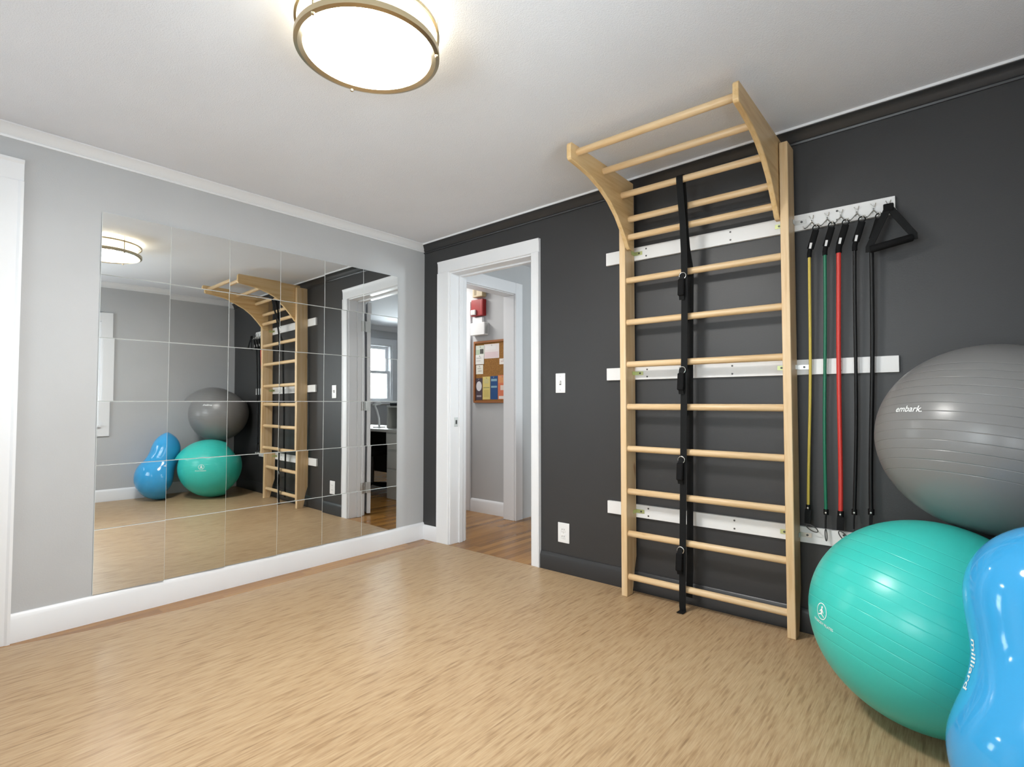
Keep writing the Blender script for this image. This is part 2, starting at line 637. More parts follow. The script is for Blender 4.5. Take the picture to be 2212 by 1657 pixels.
dc = MB()
casing_side(dc, DX0 + 0.004, DX0 - 0.112, DZ - 0.0042)
casing_side(dc, DX1 - 0.004, DX1 + 0.064, DZ - 0.0042)
poly = [(0.0, DZ - 0.004), (-0.014, DZ - 0.004), (-0.018, DZ + 0.002), (-0.018, DZ + 0.045), (-0.020, DZ + 0.07), (-0.024, DZ + 0.077), (-0.024, DZ + 0.085), (0.0, DZ + 0.085)]
dc.prism(poly, 0, DX0 - 0.112, DX1 + 0.064)
struct(dc.build('trim_6', 'trim', smooth=30), 'white casing around the open doorway')
jb = MB()
jb.box(DX0 - 0.002, DX0 + 0.014, 0.0, WT, 0, DZ).box(DX1 - 0.014, DX1 + 0.002, 0.0, WT, 0, DZ).box(DX0 + 0.014, DX1 - 0.014, 0.0, WT, DZ - 0.014, DZ + 0.002)
jb.box(DX0 + 0.014, DX0 + 0.026, 0.085, 0.120, 0, DZ - 0.014).box(DX1 - 0.026, DX1 - 0.014, 0.085, 0.120, 0, DZ - 0.014).box(DX0 + 0.026, DX1 - 0.026, 0.085, 0.120, DZ - 0.026, DZ - 0.014)
jo = struct(jb.build('trim_7', 'trim', bevel=0.002), 'white door jamb')
sp = MB().box(DX0 + 0.0139, DX0 + 0.0165, 0.040, 0.075, 0.865, 0.935)
so = sp.build('strike_plate', 'steel', jo)
so['label'] = 'steel strike plate'
MB().box(DX0 + 0.0165, DX0 + 0.0172, 0.050, 0.066, 0.885, 0.915).build('latch_hole', 'slot', so)
hc = MB()
for x_in, x_out in ((DX0 + 0.004, DX0 - 0.085), (DX1 - 0.004, DX1 + 0.085)):
    a, b_ = sorted((x_in, x_out))
    hc.box(a, b_, WT, WT + 0.018, 0, DZ - 0.0042)
hc.box(DX0 - 0.085, DX1 + 0.085, WT, WT + 0.018, DZ - 0.004, DZ + 0.085)
struct(hc.build('trim_8', 'trim', bevel=0.003))

# doorway in the mirror wall: casing plus a closed white panel door
lc = MB()
for y_in, y_out in ((LDY1 - 0.004, LDY1 + CW), (LDY0 + 0.004, LDY0 - 0.09)):
    s_ = 1 if y_out > y_in else -1
    wd = abs(y_out - y_in)
    poly = [(d, y_in + s_ * a * wd) for a, d in ((0, 0), (0, 0.014), (0.06, 0.018), (0.5, 0.018), (0.82, 0.020), (0.9, 0.026), (1, 0.026), (1, 0))]
    lc.prism(poly, 2, 0, 2.0308)
poly = [(0, 2.031), (0.014, 2.031), (0.018, 2.037), (0.018, 2.08), (0.020, 2.11), (0.026, 2.118), (0.026, 2.128), (0, 2.128)]
n = len(poly)
P = [(p[0], y, p[1]) for y in (LDY0 - 0.09, LDY1 + CW) for p in poly]
lc.add(P, [tuple(range(n))[::-1], tuple(range(n, 2 * n))] + [(i, (i + 1) % n, n + (i + 1) % n, n + i) for i in range(n)])
struct(lc.build('trim_9', 'trim', smooth=30), 'white door casing beside the mirror')
ld = MB().box(-0.075, -0.04, LDY0, LDY1, 0.008, 2.03)
d2 = struct(ld.build('door_2', 'trim', bevel=0.002), 'white door in the mirror wall')
for ya, yb, za, zb in ((LDY0 + 0.10, LDY0 + 0.36, 0.25, 0.95), (LDY1 - 0.36, LDY1 - 0.10, 0.25, 0.95), (LDY0 + 0.10, LDY0 + 0.36, 1.08, 1.88), (LDY1 - 0.36, LDY1 - 0.10, 1.08, 1.88)):
    MB().box(-0.041, -0.035, ya, yb, za, zb).build('door_panel', 'trim', d2, bevel=0.004)

# ------------------------------------------------------------------ bamboo mat
mz = 0.004
mp = [(0.168, -0.020), (0.165, -0.9), (0.160, -1.70), (0.115, -2.10), (0.045, -2.40), (0.040, YB + 0.03), (XR - 0.025, YB + 0.03), (XR - 0.025, -0.020)]
mo = MB().prism(mp, 2, 0.0, mz).build('bamboo_mat', 'bamboo', smooth=0)
tag(mo, 'large bamboo slat mat covering nearly the whole floor of the room', 'mat')

# ------------------------------------------------------------------ mirror tiles
TW, TH = 0.2990, 0.3090
MY0, MZ0 = -2.062, 0.127
# yaw of each tile, per column (first = nearest the side door), rows from the bottom
NYT = [[-0.046, -0.045, -0.041, -0.043, -0.041, -0.027],
       [-0.030, -0.030, -0.022, -0.008, -0.008, -0.006],
       [-0.016, -0.018, -0.014, -0.0135, -0.012, -0.011],
       [-0.011, -0.009, -0.006, -0.006, -0.006, -0.005],
       [-0.006, -0.004, -0.003, -0.001, -0.001, -0.001],
       [-0.005, -0.004, -0.003, -0.002, -0.002, -0.002]]
NZ = [-0.0045, -0.0045, 0.001, 0.008, 0.014, 0.017]         # pitch of each row
NZC = [-0.006, -0.004, -0.002, 0.0, 0.0, 0.0]
ordn = ['first', 'second', 'third', 'fourth', 'fifth', 'sixth']
hw, hh, ch = TW / 2 - 0.0005, TH / 2 - 0.0005, 0.0014
tile_me = None
for c in range(6):
    for r in range(6):
        if tile_me is None:
            t = MB()
            P = [(-0.0025, -hw, -hh), (-0.0025, hw, -hh), (-0.0025, hw, hh), (-0.0025, -hw, hh),
                 (0.0016, -hw, -hh), (0.0016, hw, -hh), (0.0016, hw, hh), (0.0016, -hw, hh),
                 (0.0025, -hw + ch, -hh + ch), (0.0025, hw - ch, -hh + ch), (0.0025, hw - ch, hh - ch), (0.0025, -hw + ch, hh - ch)]
            t.add(P, [(0, 3, 2, 1), (0, 1, 5, 4), (1, 2, 6, 5), (2, 3, 7, 6), (3, 0, 4, 7), (4, 5, 9, 8), (5, 6, 10, 9), (6, 7, 11, 10), (7, 4, 8, 11), (8, 9, 10, 11)])
            o = t.build('mirror_tile', 'mirror', smooth=0)
            o.data.materials.append(MT['mirror_edge'])
            for p in o.data.polygons:
                if p.normal.x < 0.95:
                    p.material_index = 1
            tile_me = o
        else:
            o = tile_me.copy()
            COL.objects.link(o)
        jit = random.Random(c * 10 + r)
        ny = NYT[c][r] + jit.uniform(-0.0012, 0.0012)
        nz = NZ[r] + NZC[c] * (1 if r > 2 else 0) + jit.uniform(-0.0015, 0.0015)
        o.location = (0.0115, MY0 + TW * (c + 0.5), MZ0 + TH * (r + 0.5))
        o.rotation_euler = (0, -nz, ny)
        tag(o, 'square frameless mirror tile, %s row from the bottom, %s column from the side door' % (ordn[r], ordn[c]), 'mirror', 'mirror tiles on the grey wall')

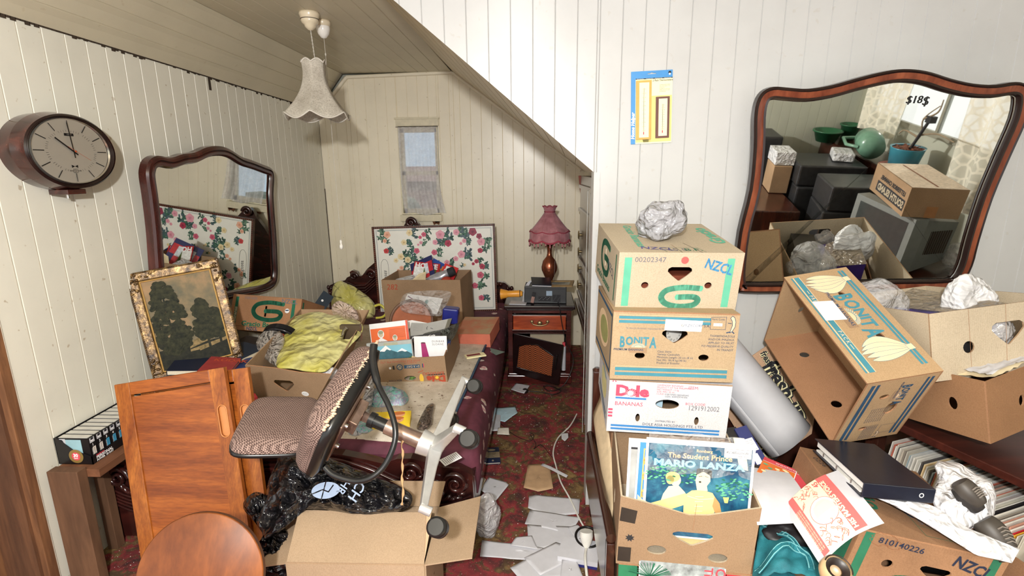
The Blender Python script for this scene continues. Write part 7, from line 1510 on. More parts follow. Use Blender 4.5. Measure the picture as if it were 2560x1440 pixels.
# ---- dark cabinet and glass sheets on the alcove's right side
wc = empty('wall_cabinet', (.39, 3.8, .5), 'tall narrow dark wooden cabinet with round knobs on the right side of the alcove', 'cabinet')
m = MB(M_ns); m.box(.372, .43, 3.10, 4.42, .54, 1.60); m.build('carcass', wc, bevel=.004)
m = MB(M_ns)
for z in (1.52, 1.33, .93, .80, .62): m.box(.355, .374, 3.12, 4.40, z - .02, z + .012)
m.box(.34, .43, 3.08, 4.44, .50, .545); m.build('moulding', wc, bevel=.006)
for z in (1.12, .98, .84, .70):
    m = MB(plain('brass', (150, 132, 96), .35, .8)); m.tube([(.372, 4.30, z), (.358, 4.30, z)], .012, 12); m.tube([(.358, 4.30, z), (.350, 4.30, z)], [.04, .03], 20); m.build('knob', wc)
m = MB(plain('pinkish_red_edge', (180, 84, 76), .5)); m.add([(.36, 4.45, 1.60), (.375, 4.4, 1.60), (.43, 4.4, 1.15), (.418, 4.45, 1.15)], [(0, 1, 2, 3)]); m.build('red_strip', None, 'thin red strip of trim leaning between the alcove wall and the dark cabinet', 'strip', solid=.01)
gm2, n_, o_ = nt('sheet_glass'); prin(n_, o_, (.80, .78, .76), .05, 0, Alpha=.13, Specular_IOR_Level=.9); M_ge = plain('glass_edge', (196, 196, 190), .2)
for i, (xa, ya, xb, y2) in enumerate(((.262, 2.43, .300, 3.05), (.275, 2.43, .325, 3.15), (.290, 2.44, .345, 3.25))):
    q = MB(gm2, M_ge); zt2 = 1.58 - .02 * i; q.add([(xa, ya, 0), (xb, y2, 0), (xb, y2, zt2 - .05), (xa, ya, zt2)], [(0, 1, 2, 3)], 0); q.tube([(xb, y2, 0), (xb, y2, zt2 - .05)], .0025, 5, 1); q.tube([(xa, ya, zt2), (xb, y2, zt2 - .05)], .002, 5, 1)
    q.build('glass_sheet', None, 'tall clear glass sheet standing against the end of the white wall', 'glass sheet', 'glass sheets standing at the end of the white wall')
# ================================================================ FOREGROUND LEFT
M_pine = wood('varnished_pine', (130, 64, 16), (184, 110, 40), 5, 'z', .4, 9, .05, fine=1.8, coat=.12); M_pinex = wood('varnished_pine_panel', (122, 58, 14), (176, 98, 34), 5, 'x', .4, 8, .05, fine=1.8, coat=.12)
def cab_door(M, w, h, label):
    e = empty('cabinet_door', tuple(M @ Vector((0, 0, 0))), label, 'cabinet door'); s, t = .062, .020
    q = MB(M_pinex); q.box(-w / 2 + s - .004, w / 2 - s + .004, .006, .014, s - .004, h - s + .004, 0, M); q.build('panel', e)
    for nm, a in (('stile', (-w / 2, -w / 2 + s, 0, h)), ('rail', (-w / 2 + s, w / 2 - s, h - s * .8, h)), ('rail', (-w / 2 + s, w / 2 - s, 0, s))):
        q = MB(M_pine if nm == 'stile' else M_pinex); q.box(a[0], a[1], 0, t, a[2], a[3], 0, M); q.build(nm, e, bevel=.003)
    q = MB(M_pine, M_gap); hx0 = w / 2 - s * .52; hz = h * .775; rr_ = lambda W, H: [(hx0 + W * c - .0, hz + (H - W) * sg + W * d) for c, d, sg in [(math.cos(k * PI / 8), math.sin(k * PI / 8), 1 if k <= 8 else -1) for k in range(17)][:9] + [(math.cos(k * PI / 8), math.sin(k * PI / 8), -1) for k in range(8, 17)]]
    q.plate([(w / 2 - s, 0), (w / 2, 0), (w / 2, h), (w / 2 - s, h)], [rr_(.0165, .062)], t, 0, M); q.build('stile', e, bevel=.002)
    q = MB(plain('pine_pull', (196, 130, 76), .4, var=.08)); q.plate(rr_(.0163, .0618), (), .004, 0, M @ T(0, .008, 0)); q.tube([M @ Vector((p[0], -.001, p[1])) for p in rr_(.018, .0635)], .0022, 6, closed=True); q.build('finger_pull', e); return e
D1 = RT((-1.300, 1.638, -.02), (-13.3, -8.9, 2.8)); cab_door(D1, .45, .925, 'orange pine cabinet door with a recessed finger pull, front one of the leaning pair')
D2 = D1 @ RT((.052, .035, -.012), (0, 1.4, 0)); e2_ = cab_door(D2, .45, .925, 'orange pine cabinet door leaning behind the front one, its edge showing at the right')
# round stool top
M_stool = wood('stool_wood', (96, 48, 18), (146, 82, 34), 6, 'z', .5, 5, .06)
c_ = at(498, 1446, 'y', 1.24); X = T(*c_) @ RT((0, 0, 0), (68, 0, 6)); m = MB(M_stool, plain('stool_edge', (84, 50, 30), .5, var=.2), plain('wood_plug', (104, 64, 38), .6)); R__ = .182
m.lathe([(.001, 0), (R__ - .003, 0), (R__, .003), (R__, .02), (R__ - .003, .022), (.001, .022)], 64, 0, X @ Matrix.Rotation(PI, 4, 'X')); m.lathe([(R__ + .0005, -.004), (R__ + .0005, -.019)], 64, 1, X)
for a in (-2.2, -1.2, -.4): m.oval(.11 * math.cos(a), .11 * math.sin(a), .008, .008, 2, X @ Matrix.Rotation(-PI / 2, 4, 'X'), .001)
so = m.build('round_wooden_top', None, 'round varnished wooden stool top leaning against the front cabinet door', 'stool top')
m = MB(M_stool); m.box(-.02, .02, -.02, .02, 0, .36, None, T(c_.x, c_.y + .03, .0)); m.build('leg', so)
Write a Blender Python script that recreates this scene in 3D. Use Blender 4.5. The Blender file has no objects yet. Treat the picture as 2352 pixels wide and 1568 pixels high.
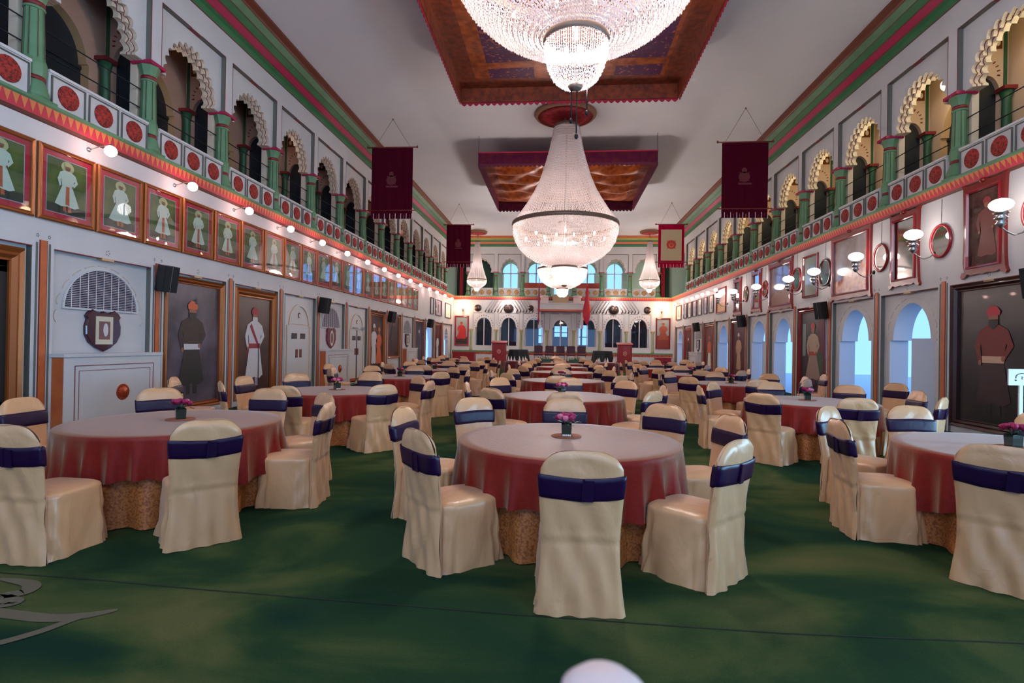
import bpy, bmesh, math, random
from math import sin, cos, pi, sqrt, radians
from mathutils import Vector, Matrix
from mathutils.geometry import tessellate_polygon
C = bpy.context.scene.collection
R = random.Random(7)
XL, XR, YF, ZC = -7.5, 7.63, 37.7, 8.99
ORD = ['first','second','third','fourth','fifth','sixth','seventh','eighth','ninth','tenth','eleventh','twelfth',
       'thirteenth','fourteenth','fifteenth','sixteenth','seventeenth','eighteenth','nineteenth','twentieth','twenty-first','twenty-second']
# ------------------------------------------------------------------ materials
def lin(c):
    return tuple(((v/255)/12.92 if v/255 <= .04045 else ((v/255+.055)/1.055)**2.4) for v in c) + (1,)
MATS = {}
def M(name, rgb=(200,200,200), rough=.6, metal=0, emit=0, ecol=None, spec=.5, coat=0, bump=None, mottle=None, sheen=0, trans=0):
    if name in MATS: return MATS[name]
    m = bpy.data.materials.new(name); m.use_nodes = True
    nt = m.node_tree; b = nt.nodes['Principled BSDF']; N = nt.nodes.new; K = nt.links.new
    b.inputs['Base Color'].default_value = lin(rgb)
    b.inputs['Roughness'].default_value = rough
    b.inputs['Metallic'].default_value = metal
    b.inputs['Specular IOR Level'].default_value = spec
    b.inputs['Coat Weight'].default_value = coat
    b.inputs['Coat Roughness'].default_value = .03
    if sheen:
        b.inputs['Sheen Weight'].default_value = sheen
        b.inputs['Sheen Roughness'].default_value = .4
    if emit:
        b.inputs['Emission Color'].default_value = lin(ecol or rgb)
        b.inputs['Emission Strength'].default_value = emit
    tc = None
    if bump or mottle:
        tc = N('ShaderNodeTexCoord')
    if mottle:   # (scale, other rgb, lo, hi)
        n = N('ShaderNodeTexNoise'); n.inputs['Scale'].default_value = mottle[0]; n.inputs['Detail'].default_value = 6
        K(tc.outputs['Object'], n.inputs['Vector'])
        cr = N('ShaderNodeValToRGB'); cr.color_ramp.elements[0].position = mottle[2]; cr.color_ramp.elements[1].position = mottle[3]
        cr.color_ramp.elements[0].color = lin(rgb); cr.color_ramp.elements[1].color = lin(mottle[1])
        K(n.outputs['Fac'], cr.inputs['Fac']); K(cr.outputs['Color'], b.inputs['Base Color'])
    if bump:     # (scale, strength, distance)
        n2 = N('ShaderNodeTexNoise'); n2.inputs['Scale'].default_value = bump[0]; n2.inputs['Detail'].default_value = 4
        K(tc.outputs['Object'], n2.inputs['Vector'])
        if len(bump) > 3:
            mp = N('ShaderNodeMapping'); mp.inputs['Scale'].default_value = bump[3]; mp.inputs['Rotation'].default_value = (0,.35,.5)
            K(tc.outputs['Object'], mp.inputs[0]); K(mp.outputs[0], n2.inputs['Vector']); n2.inputs['Distortion'].default_value = .5
        bp = N('ShaderNodeBump'); bp.inputs['Strength'].default_value = bump[1]; bp.inputs['Distance'].default_value = bump[2]
        K(n2.outputs['Fac'], bp.inputs['Height']); K(bp.outputs['Normal'], b.inputs['Normal'])
    MATS[name] = m
    return m
wall_m = M('wall_paint', (206,205,204), .65, mottle=(1.3,(196,196,198),.35,.75), bump=(60,.08,.004))
ceil_m = M('ceiling_paint', (222,221,223), .8, mottle=(.5,(212,211,214),.3,.8))
cream_m = M('gallery_cream_plaster', (214,200,180), .7, mottle=(2,(205,188,166),.3,.8))
inner_m = M('gallery_inner_plaster', (205,176,150), .7)
reveal_m = M('grey_green_reveal', (98,100,92), .6)
maroon_m = M('maroon_line', (120,30,34), .5)
rose_m = M('rose_cornice_paint', (168,22,74), .5)
green_m = M('green_paint', (98,140,104), .5, mottle=(3,(86,128,92),.35,.7))
dkgreen_m = M('dark_green_paint', (40,84,56), .5)
corn_green_m = M('cornice_green', (48,112,70), .5, mottle=(1.5,(60,122,76),.35,.7))
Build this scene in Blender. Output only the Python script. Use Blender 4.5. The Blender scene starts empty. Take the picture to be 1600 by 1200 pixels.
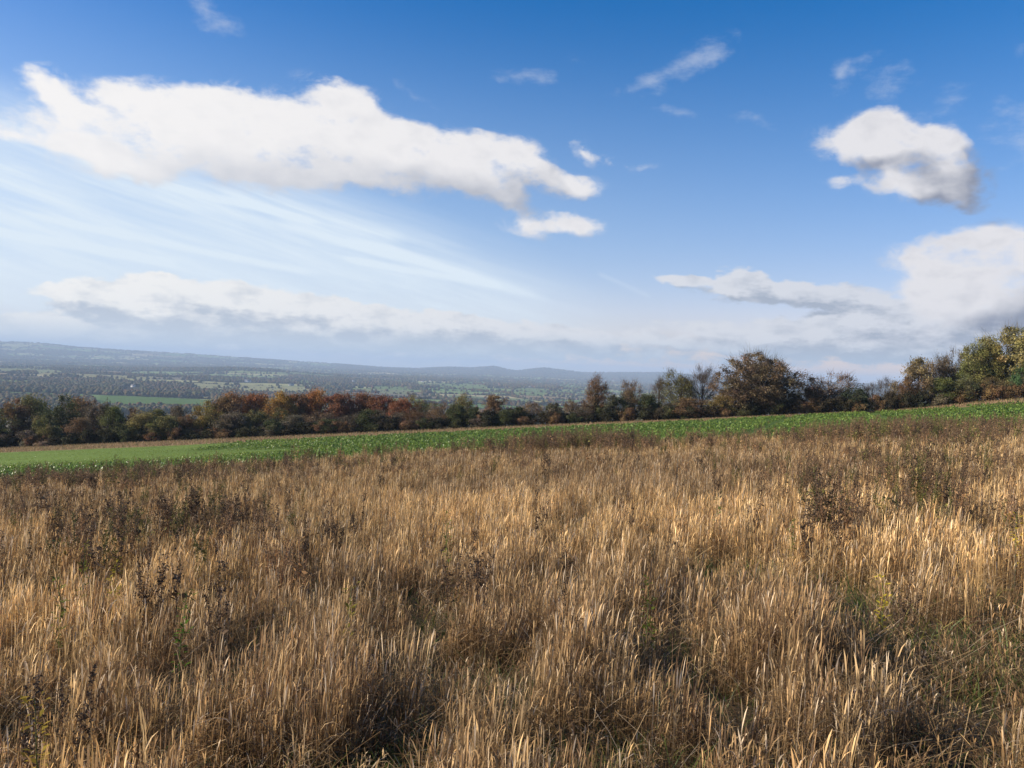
import bpy, math, random
import numpy as np
from mathutils import Matrix, Vector
rng = np.random.default_rng(7)
random.seed(7)
S = bpy.context.scene
COL = S.collection

# ---------------------------------------------------------------- camera
F = 1256.0                                   # focal length in photo pixels (1600 wide)
ROLL = math.atan(0.040); PITCH = math.atan(24.5 * math.cos(ROLL) / F)
CAMZ = 1.65
fw = np.array([0, math.cos(PITCH), -math.sin(PITCH)])
u0 = np.array([0, math.sin(PITCH), math.cos(PITCH)])
x0 = np.array([1.0, 0, 0])
RT = math.cos(ROLL) * x0 + math.sin(ROLL) * u0
UP = -math.sin(ROLL) * x0 + math.cos(ROLL) * u0
def ray(px, py):
    d = fw * F + RT * (px - 800) - UP * (py - 600)
    return d / d[1]                          # scaled so that y = 1
def azel(px, py):
    d = ray(px, py); n = np.linalg.norm(d)
    return math.atan2(d[0], d[1]), math.asin(d[2] / n)
cd = bpy.data.cameras.new('camera'); cam = bpy.data.objects.new('camera', cd); COL.objects.link(cam)
cd.sensor_width = 36; cd.lens = 36 * F / 1600; cd.clip_start = 0.05; cd.clip_end = 120000
M = Matrix(((RT[0], UP[0], -fw[0], 0), (RT[1], UP[1], -fw[1], 0), (RT[2], UP[2], -fw[2], CAMZ), (0, 0, 0, 1)))
cam.matrix_world = M
S.camera = cam

# ---------------------------------------------------------------- light
SUN_AZ, SUN_EL = math.radians(-92), math.radians(23)     # azimuth from the view direction, minus = left
sd = Vector((math.sin(SUN_AZ) * math.cos(SUN_EL), math.cos(SUN_AZ) * math.cos(SUN_EL), math.sin(SUN_EL)))
L = bpy.data.lights.new('sun', 'SUN'); L.energy = 5.0; L.angle = math.radians(0.5); L.color = (1.0, 0.90, 0.76)
lo = bpy.data.objects.new('sun', L); COL.objects.link(lo); lo.rotation_euler = sd.to_track_quat('Z', 'Y').to_euler()
S.view_settings.view_transform = 'Standard'; S.view_settings.look = 'None'; S.view_settings.gamma = 1
S.view_settings.exposure = 0.6; S.view_settings.use_curve_mapping = False
S.cycles.max_bounces = 6; S.cycles.diffuse_bounces = 3; S.cycles.transmission_bounces = 3
S.cycles.volume_bounces = 0; S.cycles.transparent_max_bounces = 8
S.cycles.use_denoising = True
try: S.cycles.denoising_prefilter = 'ACCURATE'
except Exception: pass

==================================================

# What this task involves
Skip all pictures. Output only the lines from the one containing "Build this scene" to the one containing "COL = S.collection", both lines included.

# Solution for this exercise
Build this scene in Blender. Output only the Python script. Use Blender 4.5. The Blender scene starts empty. Take the picture to be 1600 by 1200 pixels.
import bpy, math, random
import numpy as np
from mathutils import Matrix, Vector
rng = np.random.default_rng(7)
random.seed(7)
S = bpy.context.scene
COL = S.collection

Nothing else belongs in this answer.